WSJ reporter boasts of squashing reader who dared to use a curse words, thus restoring civility to the world.

WSJ reporter boasts of squashing reader who dared to use a curse words, thus restoring civility to the world.

There are two ways to respond to crude insults. One way is to remain above them, either ignoring the jerk or responding politely. The other way is to embrace the insult as an excuse to behave like a jerk yourself. Guess which way a reporter for the Wall Street Journal took recently?

The screenshot accompanying this post was provided to media writer emeritus Jim Romenesko. (I’ve blurred the face and name of the reporter because this post is about an issue, not a person.) In brief, the reporter got an insulting email that accused him of making a grammatical error he insists he did not. The reporter was appalled that the emailer used a curse word. (The WSJ newsroom apparently is convent-like in its propriety.) The reporter wrote back (mistake No. 1), asking why the reader felt the need to curse. (Because it was a day of the week ending in a Y? Just guessing.)

The reader responded with sarcasm. Unable to contain his outrage, and noting that the reader had used work email, the reporter contacted (No. 2) the company (No. 3). The company president responded with an apology. The Facebook post (No. 4) concludes (No. 5):

He (the reader) won’t be fired and I don’t want him to be fired. I just want him and everyone else out there to think twice before firing off their obnoxious emails to people they don’t know who have done them no wrong. And yes, he (expletive deleted) with the wrong guy today.
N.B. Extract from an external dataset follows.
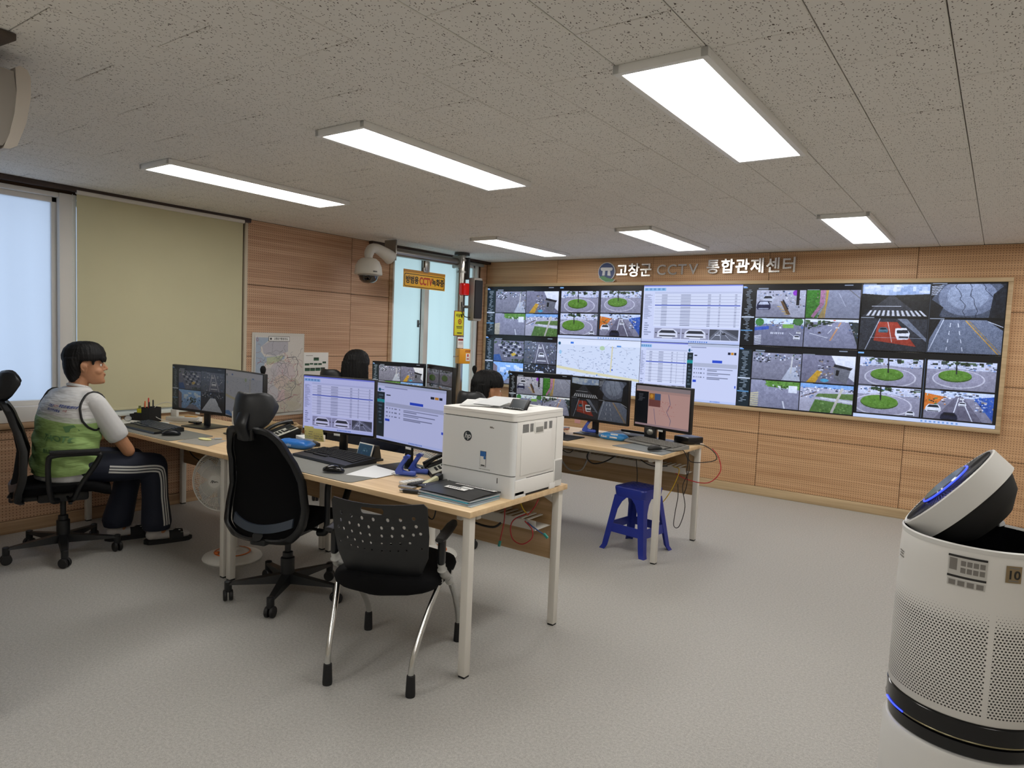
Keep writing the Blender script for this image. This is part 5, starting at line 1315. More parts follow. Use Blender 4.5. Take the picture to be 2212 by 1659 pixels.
# man's corner: organiser with pens, power strip, charger, clipboard, glasses
og = thing('pen_organizer', 'black mesh desk organiser full of pens by the blind', 'organiser', (-5.04, 2.51, ZD), math.radians(10))
bm = new_bm()
for a in ((-.075, .005, -.05, .05, .06), (.005, .085, -.05, .05, .105), (-.13, -.075, -.045, .045, .045)):
    x0, x1, y0, y1, h = a
    for q in ((x0, x0+.003, y0, y1), (x1-.003, x1, y0, y1), (x0, x1, y0, y0+.003), (x0, x1, y1-.003, y1)): bx(q[0], q[1], q[2], q[3], 0, h, 0, bm)
    bx(x0, x1, y0, y1, 0, .003, 0, bm)
part('organizer_box', bm, blackm, og, smooth=0)
for k, (x, y, h, c, tx, lab) in enumerate(((.02, 0, .16, 'c8342c', -.12, 'red pen, tallest in the black organiser'), (.045, .02, .15, '2f2f33', .1, 'black pen leaning right in the organiser'), (.06, -.015, .145, '1f1f22', .25, 'black pen at the right edge of the organiser'),
        (-.01, .02, .13, '3aa0a6', -.05, 'teal pen in the organiser'), (-.035, 0, .12, '2a2a2e', -.2, 'dark marker at the left of the organiser'), (.03, -.03, .14, 'e06a3a', .02, 'orange pen in the organiser'))):
    pn = tag(obj('pen', lathe(new_bm(), [(.002, 0), (.0048, .01), (.0048, h), (.003, h+.006)], 10), mat('pen_'+c, c, .4)), lab, 'pen', 'pens in the organiser', (-5.04+x, 2.51+y, ZD+.004)); pn.rotation_euler = (tx*.5, tx, 0)
bt = thing('glue_bottle', 'small clear bottle with green and yellow label in the organiser', 'bottle', (-5.085, 2.48, ZD+.004)); part('bottle', lathe(new_bm(), [(.018, 0), (.019, .01), (.019, .08), (.009, .092), (.009, .105)], 20), mat('bottle_olive', '6d7440', .3), bt); part('label', lathe(new_bm(), [(.0195, .055), (.0195, .085)], 20, cap=False), mat('lab_yellow', 'd8cf2c', .5), bt); part('band', lathe(new_bm(), [(.0196, .04), (.0196, .055)], 20, cap=False), mat('lab_green', '2f7a3c', .5), bt)
ps_ = thing('power_strip', 'white power strip with a plugged in charger behind the keyboard', 'power strip', (-4.86, 2.69, ZD), math.radians(35))
part('strip', box(new_bm(), (0, 0, .018), (.25, .055, .036), .005), white, ps_); part('charger', box(new_bm(), (-.07, 0, .062), (.045, .04, .055), .006), white, ps_); part('switch', box(new_bm(), (.05, 0, .037), (.09, .02, .006), .002), orange, ps_, label='orange rocker switches')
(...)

Every reporter has a bad day, and I’d ignore this episode except that the response to Romenesko’s post included a lot of apparent journalists defending the reporter’s actions. Wrote one person:

I love that this reporter finds himself on the receiving end of a nasty letter from a jerk, does something about it, and is now being flamed for not having thick enough skin. He is not the bad guy here. His troll is the bad guy.
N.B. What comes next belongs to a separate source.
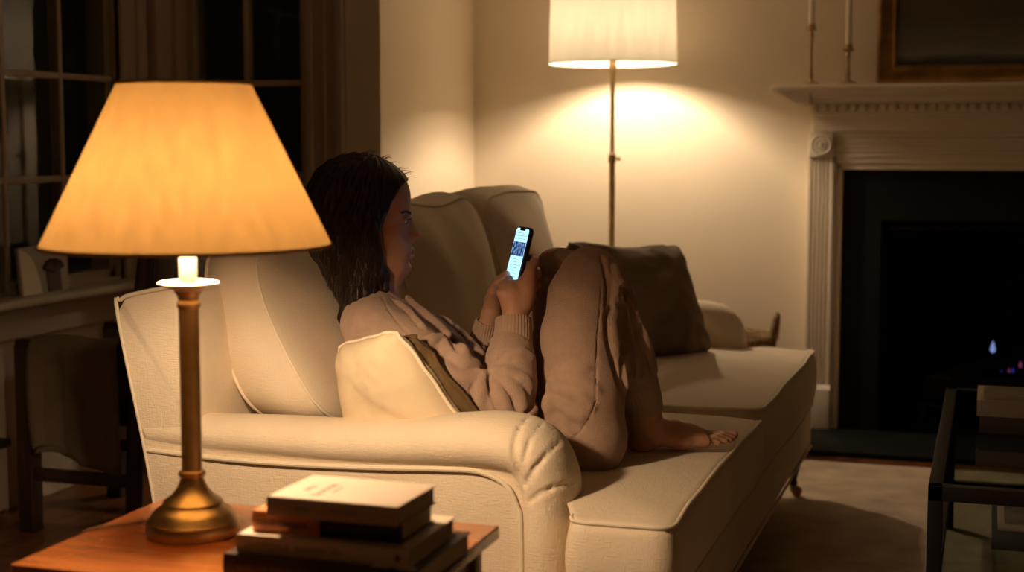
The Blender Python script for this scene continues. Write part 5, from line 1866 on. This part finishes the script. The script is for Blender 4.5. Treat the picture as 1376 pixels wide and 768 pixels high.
m = MB(); slab(m, rrect(PW + .003, PH + .003, .0125), -PT + .001, .0012, .003); m.build('case', M['phone'], ph, angle=50)
m = MB(); slab(m, rrect(PW - .005, PH - .005, .0085), .0011, .0016)
scr = m.build('screen', mat_glow('screen_page_glow', (.34, .62, .95), PHONE_E), ph, smooth=False)
m = MB(); slab(m, [(x_ * 1.0, y_ + PH / 2 - .0045) for x_, y_ in rrect(.030, .007, .003)], .0016, .0018); m.build('notch', M['phone'], scr, smooth=False)


def patch(name, x0, x1, y0, y1, mt):
    m_ = MB(); slab(m_, [(x1, y1), (x0, y1), (x0, y0), (x1, y0)], .0016, .00175); return m_.build(name, mt, scr, smooth=False)


pmn = bpy.data.materials.new('screen_photo_glow'); pmn.use_nodes = True
nt = pmn.node_tree; nt.nodes.clear()
o_ = nt.nodes.new('ShaderNodeOutputMaterial'); e_ = nt.nodes.new('ShaderNodeEmission'); tc = nt.nodes.new('ShaderNodeTexCoord')
nz = nt.nodes.new('ShaderNodeTexNoise'); nz.inputs['Scale'].default_value = 120; nz.inputs['Detail'].default_value = 3
rp = nt.nodes.new('ShaderNodeValToRGB'); rp.color_ramp.elements[0].position = .4; rp.color_ramp.elements[0].color = (.01, .03, .10, 1); rp.color_ramp.elements[1].position = .7; rp.color_ramp.elements[1].color = (.25, .45, .9, 1)
nt.links.new(tc.outputs['Object'], nz.inputs['Vector']); nt.links.new(nz.outputs['Fac'], rp.inputs[0]); nt.links.new(rp.outputs[0], e_.inputs[0]); nt.links.new(e_.outputs[0], o_.inputs[0])
e_.inputs[1].default_value = .9
patch('page_photo', -PW / 2 + .0035, PW / 2 - .0035, .008, .040, pmn)
m = MB()
g2 = np.random.default_rng(3)
yy = .058
lines = [(.060, .02), (.054, .03), (.047, .028)] + [(y_, g2.uniform(.015, .028)) for y_ in np.arange(.001, -.066, -.0065)]
for y_, w_ in lines: slab(m, [(-.026 + w_ * 1.9, y_ + .0005), (-.026, y_ + .0005), (-.026, y_ - .0005), (-.026 + w_ * 1.9, y_ - .0005)], .0016, .0017)
o = m.build('page_lettering', mat_glow('screen_text_glow', (.16, .34, .6), .9), scr, smooth=False)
Well, yes, the troll is a bad guy. But that doesn’t mean the reporter must be the good guy. He gave up that designation when he lowered himself to the troll’s level. I’ll leave it to whatever profession the troll is a member of to police itself. I’m a journalist.

Journalists like to call their field a profession. With that, however, must come some responsibilities, including the duty to act like a professional. Where did this reporter go wrong?
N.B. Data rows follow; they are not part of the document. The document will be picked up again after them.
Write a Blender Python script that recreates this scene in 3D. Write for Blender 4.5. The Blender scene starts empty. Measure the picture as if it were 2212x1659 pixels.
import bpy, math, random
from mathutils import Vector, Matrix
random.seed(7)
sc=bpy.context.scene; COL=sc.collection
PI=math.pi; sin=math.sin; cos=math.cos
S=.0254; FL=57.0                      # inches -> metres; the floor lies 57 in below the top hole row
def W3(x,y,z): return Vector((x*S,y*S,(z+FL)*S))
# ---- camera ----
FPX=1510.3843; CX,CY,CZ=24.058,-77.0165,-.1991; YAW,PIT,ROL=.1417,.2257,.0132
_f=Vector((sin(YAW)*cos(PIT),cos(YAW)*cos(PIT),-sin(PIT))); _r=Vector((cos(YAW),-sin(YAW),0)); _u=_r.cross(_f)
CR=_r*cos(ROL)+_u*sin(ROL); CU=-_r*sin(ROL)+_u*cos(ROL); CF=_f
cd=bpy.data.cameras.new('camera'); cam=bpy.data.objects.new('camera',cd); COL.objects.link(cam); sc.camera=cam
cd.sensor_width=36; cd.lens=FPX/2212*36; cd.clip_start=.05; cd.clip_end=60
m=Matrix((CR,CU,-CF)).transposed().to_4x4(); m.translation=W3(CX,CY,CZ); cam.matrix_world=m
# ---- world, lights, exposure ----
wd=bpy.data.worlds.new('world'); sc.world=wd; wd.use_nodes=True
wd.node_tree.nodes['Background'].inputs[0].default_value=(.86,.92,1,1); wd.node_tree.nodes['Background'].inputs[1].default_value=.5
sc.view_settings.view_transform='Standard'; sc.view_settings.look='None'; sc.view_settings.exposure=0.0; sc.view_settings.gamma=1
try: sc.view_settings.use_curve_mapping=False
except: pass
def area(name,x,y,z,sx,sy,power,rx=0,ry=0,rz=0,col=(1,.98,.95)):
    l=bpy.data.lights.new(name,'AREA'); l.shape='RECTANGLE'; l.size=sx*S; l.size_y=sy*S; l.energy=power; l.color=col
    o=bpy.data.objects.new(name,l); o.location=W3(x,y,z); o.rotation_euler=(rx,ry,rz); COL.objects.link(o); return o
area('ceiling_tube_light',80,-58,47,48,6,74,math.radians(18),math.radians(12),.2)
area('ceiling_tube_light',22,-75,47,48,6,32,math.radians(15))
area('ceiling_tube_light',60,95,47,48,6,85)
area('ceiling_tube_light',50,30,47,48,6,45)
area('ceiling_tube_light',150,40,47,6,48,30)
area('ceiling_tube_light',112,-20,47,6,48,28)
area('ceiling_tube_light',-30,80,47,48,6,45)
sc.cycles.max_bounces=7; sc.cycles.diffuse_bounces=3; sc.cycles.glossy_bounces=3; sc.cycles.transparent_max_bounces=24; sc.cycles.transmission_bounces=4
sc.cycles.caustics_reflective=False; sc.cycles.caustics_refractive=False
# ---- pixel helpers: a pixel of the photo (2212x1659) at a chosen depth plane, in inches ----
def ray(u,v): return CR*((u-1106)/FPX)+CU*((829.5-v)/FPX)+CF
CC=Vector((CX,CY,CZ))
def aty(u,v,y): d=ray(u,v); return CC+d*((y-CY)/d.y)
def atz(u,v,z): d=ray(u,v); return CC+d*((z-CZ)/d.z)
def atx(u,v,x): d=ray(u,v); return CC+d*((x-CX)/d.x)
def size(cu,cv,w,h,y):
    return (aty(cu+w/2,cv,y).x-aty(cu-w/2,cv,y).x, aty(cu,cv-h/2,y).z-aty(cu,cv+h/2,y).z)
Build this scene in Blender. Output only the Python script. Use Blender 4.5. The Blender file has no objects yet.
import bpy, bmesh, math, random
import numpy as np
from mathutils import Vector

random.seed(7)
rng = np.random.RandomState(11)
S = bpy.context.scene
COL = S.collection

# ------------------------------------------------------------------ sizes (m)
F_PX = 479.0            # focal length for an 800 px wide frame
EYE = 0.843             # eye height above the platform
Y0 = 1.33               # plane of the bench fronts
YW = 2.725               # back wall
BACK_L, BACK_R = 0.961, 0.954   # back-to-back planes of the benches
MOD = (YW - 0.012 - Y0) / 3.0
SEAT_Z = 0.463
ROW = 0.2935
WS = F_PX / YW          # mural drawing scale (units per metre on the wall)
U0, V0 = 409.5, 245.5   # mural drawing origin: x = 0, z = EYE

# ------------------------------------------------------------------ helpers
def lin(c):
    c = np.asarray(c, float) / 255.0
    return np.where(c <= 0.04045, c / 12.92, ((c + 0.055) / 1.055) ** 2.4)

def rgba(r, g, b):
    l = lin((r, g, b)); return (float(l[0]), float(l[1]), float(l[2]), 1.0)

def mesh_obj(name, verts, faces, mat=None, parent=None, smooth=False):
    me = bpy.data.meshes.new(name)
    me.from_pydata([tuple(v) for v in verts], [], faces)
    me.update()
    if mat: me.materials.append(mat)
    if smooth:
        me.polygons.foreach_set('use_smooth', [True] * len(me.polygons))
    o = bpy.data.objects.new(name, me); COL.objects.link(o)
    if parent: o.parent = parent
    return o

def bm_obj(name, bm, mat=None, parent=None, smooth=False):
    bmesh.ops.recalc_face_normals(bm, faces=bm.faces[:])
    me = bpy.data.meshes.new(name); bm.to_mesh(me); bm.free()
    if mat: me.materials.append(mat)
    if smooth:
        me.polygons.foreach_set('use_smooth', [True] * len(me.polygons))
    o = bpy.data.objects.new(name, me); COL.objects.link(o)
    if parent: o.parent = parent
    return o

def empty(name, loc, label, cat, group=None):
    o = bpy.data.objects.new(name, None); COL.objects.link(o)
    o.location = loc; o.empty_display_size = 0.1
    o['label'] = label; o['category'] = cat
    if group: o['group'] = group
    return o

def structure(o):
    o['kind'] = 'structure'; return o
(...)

  1. He chose to respond to a jerk, not just by answering the question, but by questioning the jerk’s cursing. This essentially invites a sarcastic reply. The reporter could have ignored the email completely, or simply responded with an explanation of the grammatical issue. He chose to turn it from a discussion of journalism to one of etiquette.
  2. When the response was sarcasm, he kept going. There’s no point to this. It’s not a reporter’s job to try to improve the social skills of a reader — and he certainly wasn’t going to make an impact on the rest of the world by responding via email to one person.
  3. It would be unprofessional for any journalist to escalate the matter by contacting the company over something as minor as a curse. It’s egregious when that reporter represents the Wall Street Journal. Of course the company president is going to respond: it’s the WSJ, the daily diary of the American dream. The reporter was using his status as a WSJ reporter to obtain something unrelated to his job: an apology for having offended his delicate sensibilities.
  4. He then boasted about it on Facebook. We all screw up. But to think that acting like a jerk is something to be proud of? Words fail me.
  5. He blustered about being the wrong guy to F with. This should count as several mistakes. He’s put the lie to his claim that using a curse word offends him. He’s confused keyboard skills with toughness. And he’s made it clear that the line about not wanting the guy fired is BS.

I sympathize with the urge to give as good (or bad) as you get. It’s human nature. But professionals should be better than that, particularly when they work for something as large and mainstream as the WSJ. Even if you don’t accept that logic, take it from a long-time comment moderator: In the long run, it doesn’t work. This reporter isn’t making the world a more civil place; he’s actually encouraging keyboard warriors.

(This post was updated to correct the description of how the company got involved.)